"In The Rose, award-winning poet Ariana Reines navigates the intersection of power and surrender. Drawing on the history of 'romance' as the troubadours knew it and the titular flower's ancient allegories for sexuality and mystery, Reines plunges into feminine archetypes to explore masculine pain: 'I have always liked helpless / & terrible men because they break my mind.' In these poems, inherited ideologies of gender performance are replaced with bold vulnerability: paradoxes of power and surrender transmute the speaker's understanding of suffering, desire, and the soul.
The voice in The Rose is wry and bare, approaching the connection between erotic love and spirituality with humor. Investigating war, maternity, violent sensuality, and the role of language in magical acts, Reines is unafraid to uncover the 'secret / & terrible shovelings / Of love,' and the result is a bloody and pulsing, sexy and unabashed bloom."

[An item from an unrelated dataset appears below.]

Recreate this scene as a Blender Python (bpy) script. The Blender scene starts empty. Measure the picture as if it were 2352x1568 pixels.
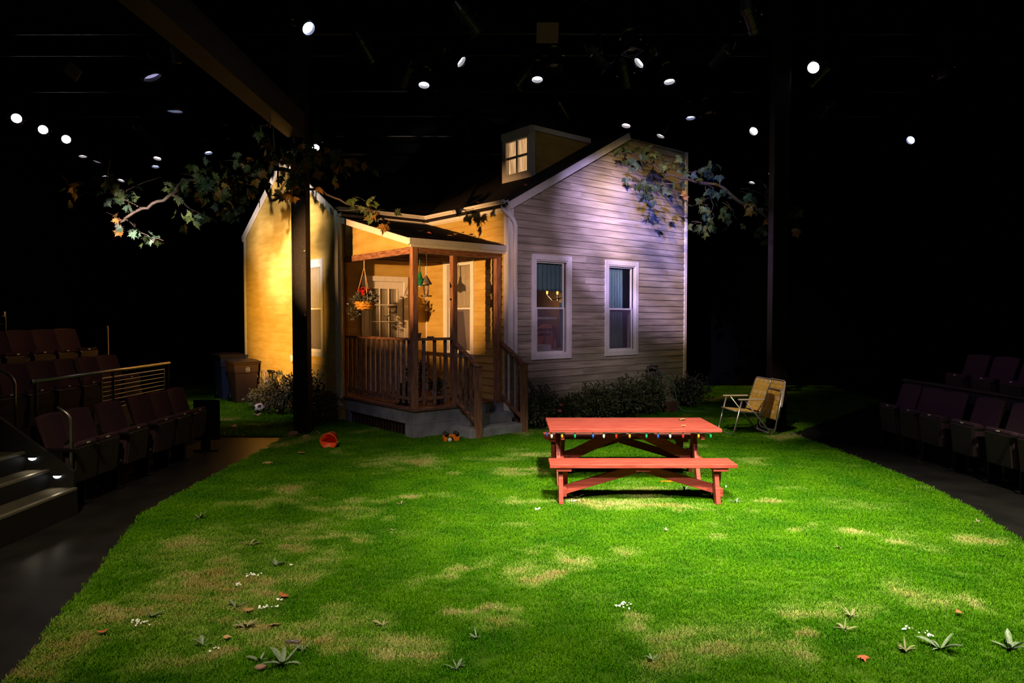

"A Sand Book is a poetry collection in twelve parts, a travel guide that migrates from wildfires to hurricanes, tweety bird to the president, lust to aridity, desertification to prophecy, and mother to daughter. It explores the negative space of what is happening to language and to consciousness in our strange and desperate times. From Hurricane Sandy to the murder of Sandra Bland to the massacre at Sandy Hook, from the sand in the gizzards of birds to the desertified mountains of Haiti, from Attar's 'Conference of the Birds' to Chaucer's 'Parliament of Fowls' to Twitter, A Sand Book is about change and quantification, the relationship between catastrophe and cultural transmission. It moves among houses of worship and grocery stores, flitters between geological upheaval and the weird weather of the Internet. In her long-awaited follow-up to Mercury, Reines has written her most ambitious work to date, but also her most visceral and satisfying."